Greece Delays Its Bank Stress Tests So That They Have Time To Look Better

Greece

Greece is likely to postpone stress tests for its banks, according to a central bank source. Keep in mind that regular stress tests were agreed to by Greece, as one stipulation behind the 110 billion euro funding support it received from the IMF and Eurozone in May.

Not much of a reason was given for the delay, but markets were handed an assurance that the stress tests wouldn’t say anything new:

Reuters:

“The stress tests will not be done in September,” said a Bank of Greece official who did not want to be named. “They will take place later in the autumn, very likely in October.”

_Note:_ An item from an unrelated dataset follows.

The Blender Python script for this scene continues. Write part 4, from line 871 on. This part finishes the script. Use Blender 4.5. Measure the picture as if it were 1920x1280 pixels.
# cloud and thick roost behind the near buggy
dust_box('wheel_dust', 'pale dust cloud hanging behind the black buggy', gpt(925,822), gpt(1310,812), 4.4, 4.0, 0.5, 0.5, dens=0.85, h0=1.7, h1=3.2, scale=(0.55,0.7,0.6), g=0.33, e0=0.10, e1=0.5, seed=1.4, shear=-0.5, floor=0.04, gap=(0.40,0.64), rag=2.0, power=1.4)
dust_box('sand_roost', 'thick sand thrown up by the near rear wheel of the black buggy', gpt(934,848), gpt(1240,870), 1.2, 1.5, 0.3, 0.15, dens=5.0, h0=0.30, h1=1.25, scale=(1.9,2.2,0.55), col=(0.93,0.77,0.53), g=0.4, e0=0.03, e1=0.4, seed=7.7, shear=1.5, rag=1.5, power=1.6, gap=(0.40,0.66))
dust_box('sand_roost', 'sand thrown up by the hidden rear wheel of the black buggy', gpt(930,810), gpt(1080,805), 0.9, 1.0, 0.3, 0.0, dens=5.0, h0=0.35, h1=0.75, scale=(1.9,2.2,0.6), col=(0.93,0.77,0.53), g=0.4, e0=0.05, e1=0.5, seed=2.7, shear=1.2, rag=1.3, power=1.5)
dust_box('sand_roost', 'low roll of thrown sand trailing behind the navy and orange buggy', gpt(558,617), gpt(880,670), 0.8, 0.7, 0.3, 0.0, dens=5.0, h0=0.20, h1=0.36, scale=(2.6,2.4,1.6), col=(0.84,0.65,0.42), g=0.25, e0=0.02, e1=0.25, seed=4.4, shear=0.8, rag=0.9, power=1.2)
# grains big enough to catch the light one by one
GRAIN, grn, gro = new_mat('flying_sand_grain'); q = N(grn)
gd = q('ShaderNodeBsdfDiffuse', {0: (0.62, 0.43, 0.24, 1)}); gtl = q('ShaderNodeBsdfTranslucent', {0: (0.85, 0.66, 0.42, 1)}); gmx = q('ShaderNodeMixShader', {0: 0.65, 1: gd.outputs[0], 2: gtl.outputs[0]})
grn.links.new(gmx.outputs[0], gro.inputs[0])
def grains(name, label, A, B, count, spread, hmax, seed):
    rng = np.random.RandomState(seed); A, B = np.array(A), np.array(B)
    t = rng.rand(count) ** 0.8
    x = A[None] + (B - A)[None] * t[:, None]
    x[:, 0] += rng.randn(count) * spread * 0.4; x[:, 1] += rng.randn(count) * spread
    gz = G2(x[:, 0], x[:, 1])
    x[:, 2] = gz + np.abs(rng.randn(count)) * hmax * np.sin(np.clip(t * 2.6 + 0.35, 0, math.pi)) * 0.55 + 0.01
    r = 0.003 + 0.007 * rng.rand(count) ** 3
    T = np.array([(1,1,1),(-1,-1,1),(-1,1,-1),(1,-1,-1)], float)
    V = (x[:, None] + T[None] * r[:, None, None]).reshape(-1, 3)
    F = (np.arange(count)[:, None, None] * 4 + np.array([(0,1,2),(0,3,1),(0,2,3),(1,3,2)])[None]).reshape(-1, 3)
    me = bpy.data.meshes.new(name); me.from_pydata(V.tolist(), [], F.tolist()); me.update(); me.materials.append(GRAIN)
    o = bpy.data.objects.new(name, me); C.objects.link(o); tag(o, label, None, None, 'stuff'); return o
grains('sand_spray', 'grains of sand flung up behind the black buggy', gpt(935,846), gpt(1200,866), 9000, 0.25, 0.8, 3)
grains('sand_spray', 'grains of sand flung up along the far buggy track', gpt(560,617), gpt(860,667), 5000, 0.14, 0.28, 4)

“Banks were stress tested recently, not much has changed since then,” the official said.

In the July test, ATEbank’s Tier 1 ratio fell to 4.36 per cent, below a 6.0 per cent safety threshold.

“As is stipulated in the (EU/IMF/ECB) memorandum, there will be regular stress tests,” the official said without providing details on how the Bank of Greece tests would differ from the simulation conducted by CEBS.

The IMF and Europe’s central bank have agreed to the delay nonetheless, and one reason could be that Greece wants to use banks’ nine-month results (ending September) in stress test calculations according to the AFP.

Still, uncertainty never helps and it just looks shoddy when Greece and the IMF are gaming the release of stress tests. Greece’s Athex stock index is down nearly one per cent today despite a general rally for European shares so far today.